Justice Bernard J. Fried of the Supreme Court of the State of New York, New York County issued a ruling in People v. Thain that is interesting reading. The case began with a petition filed by the NY Attorney General to compel compliance with a subpoena issued to John Thain, the former CEO of Merrill Lynch. The petition was filed under the Martin Act, General Business Law §352 et seq., as part of the AG’s investigation of $3.6 billion in 2008 bonuses paid out by Merrill. Both Merrill and Bank of America sought to intervene contending that the bonus information amounted to a trade secret. Justice Fried’s ruling directs BofA to turn over to the NY Attorney General a list of employees who received bonuses paid out by Merrill Lynch & Co. on the eve of the financially strained brokerage house’s merger with the bank.
A complete docket report for the case is freely available at the Supreme Court Records On-Line Library (“SCROLL”).

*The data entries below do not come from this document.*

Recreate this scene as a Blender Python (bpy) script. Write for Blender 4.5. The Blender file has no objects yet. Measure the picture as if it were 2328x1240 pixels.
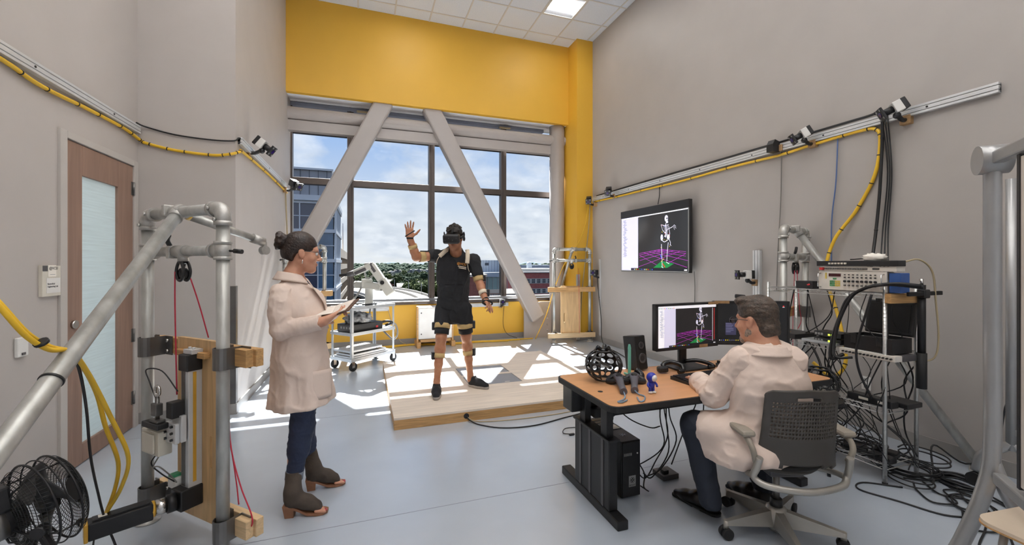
import bpy, bmesh, math, random
import numpy as np
from mathutils import Matrix, Vector, Euler
random.seed(7)
SC = bpy.context.scene
COL = SC.collection
# ---------------------------------------------------------------- camera
cam_d = bpy.data.cameras.new('camera'); cam_d.lens = 14.845; cam_d.sensor_width = 36
cam_d.shift_y = -0.00816; cam_d.clip_start = 0.05; cam_d.clip_end = 5000
cam = bpy.data.objects.new('camera', cam_d); COL.objects.link(cam)
cam.location = (0, 0, 1.5); cam.rotation_euler = (math.pi / 2, 0, math.radians(-19.343))
SC.camera = cam
# ---------------------------------------------------------------- exposure
SC.view_settings.view_transform = 'Standard'; SC.view_settings.look = 'None'
SC.view_settings.gamma = 1; SC.view_settings.use_curve_mapping = False
SC.view_settings.exposure = 0.6
# ---------------------------------------------------------------- sky (blue with broken cloud, hazy towards the horizon)
world = bpy.data.worlds.new('sky'); SC.world = world; world.use_nodes = True
nt = world.node_tree; nt.nodes.clear()
def wn(t, **k):
    n = nt.nodes.new(t)
    for a, b in k.items(): setattr(n, a, b)
    return n
def wl(a, b): nt.links.new(a, b)
tc = wn('ShaderNodeTexCoord'); sep = wn('ShaderNodeSeparateXYZ'); wl(tc.outputs['Generated'], sep.inputs[0])
den = wn('ShaderNodeMath', operation='MAXIMUM'); wl(sep.outputs[2], den.inputs[0]); den.inputs[1].default_value = 0.0
den2 = wn('ShaderNodeMath', operation='ADD'); wl(den.outputs[0], den2.inputs[0]); den2.inputs[1].default_value = 0.38
dv = wn('ShaderNodeVectorMath', operation='DIVIDE'); wl(tc.outputs['Generated'], dv.inputs[0])
cmb = wn('ShaderNodeCombineXYZ'); wl(den2.outputs[0], cmb.inputs[0]); wl(den2.outputs[0], cmb.inputs[1]); cmb.inputs[2].default_value = 1e6
wl(cmb.outputs[0], dv.inputs[1])
nz = wn('ShaderNodeTexNoise'); nz.inputs['Scale'].default_value = 3.4; nz.inputs['Detail'].default_value = 7; nz.inputs['Roughness'].default_value = 0.55
nz.inputs['Distortion'].default_value = 0.3
wl(dv.outputs[0], nz.inputs['Vector'])
cr = wn('ShaderNodeValToRGB'); cr.color_ramp.elements[0].position = 0.40; cr.color_ramp.elements[1].position = 0.64
wl(nz.outputs['Fac'], cr.inputs[0])
gr = wn('ShaderNodeValToRGB')      # clear sky by elevation
e = gr.color_ramp.elements; e[0].position = 0.0; e[0].color = (0.80, 0.80, 0.80, 1); e[1].position = 0.6; e[1].color = (0.17, 0.33, 0.70, 1)
q = gr.color_ramp.elements.new(0.10); q.color = (0.66, 0.71, 0.78, 1)
q = gr.color_ramp.elements.new(0.28); q.color = (0.31, 0.47, 0.77, 1)
wl(sep.outputs[2], gr.inputs[0])
nz2 = wn('ShaderNodeTexNoise'); nz2.inputs['Scale'].default_value = 8.0; nz2.inputs['Detail'].default_value = 5
wl(dv.outputs[0], nz2.inputs['Vector'])
cc = wn('ShaderNodeValToRGB'); cc.color_ramp.elements[0].position = 0.3; cc.color_ramp.elements[1].position = 0.7
cc.color_ramp.elements[0].color = (0.55, 0.60, 0.69, 1); cc.color_ramp.elements[1].color = (0.86, 0.88, 0.92, 1)
wl(nz2.outputs['Fac'], cc.inputs[0])
mx = wn('ShaderNodeMixRGB'); wl(cr.outputs[0], mx.inputs[0]); wl(gr.outputs[0], mx.inputs[1]); wl(cc.outputs[0], mx.inputs[2])
bg = wn('ShaderNodeBackground'); wl(mx.outputs[0], bg.inputs[0]); bg.inputs[1].default_value = 0.76
out = wn('ShaderNodeOutputWorld'); wl(bg.outputs[0], out.inputs[0])
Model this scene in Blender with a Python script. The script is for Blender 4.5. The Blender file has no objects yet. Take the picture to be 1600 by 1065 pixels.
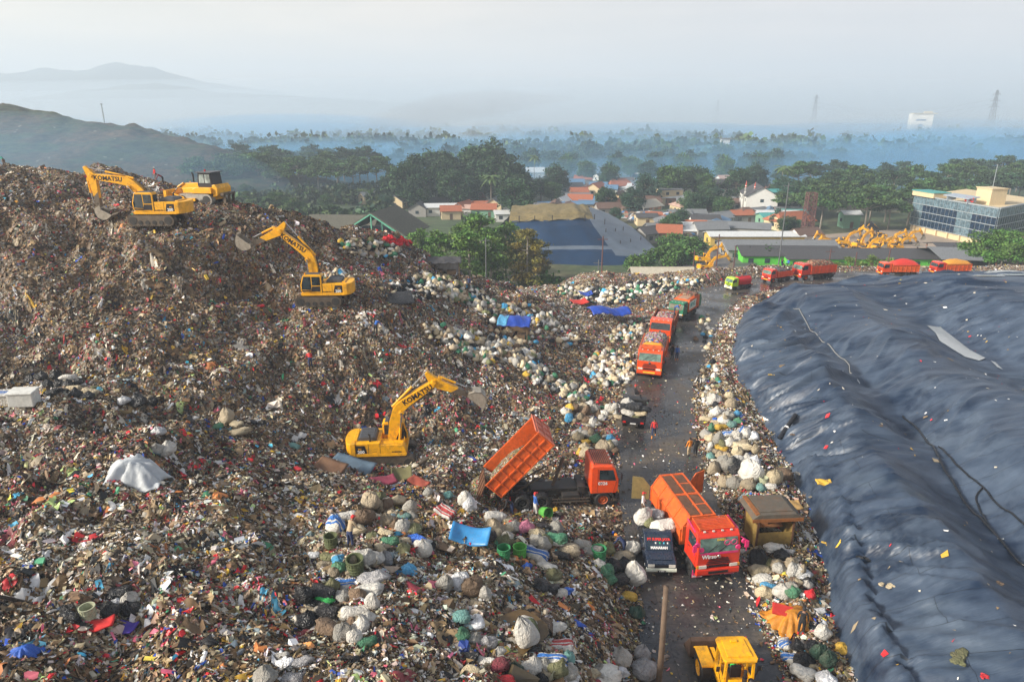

Justice Fried ruled that employees can have no reasonable expectation of privacy in the information when they themselves are free to share it. “The Martin Act vests in the Attorney General the discretion to decide whether to keep the information that he gathers in the course of his investigation secret or public. The intervenors have no cognizable privacy interest that undermines that statutory discretion. The record does not support the intervenors’ claim that the employee compensation is a trade secret.”
Justice Fried, a graduate of the Class of 1965, is a BLS Adjunct Professor of Law and teaches Trial Advocacy.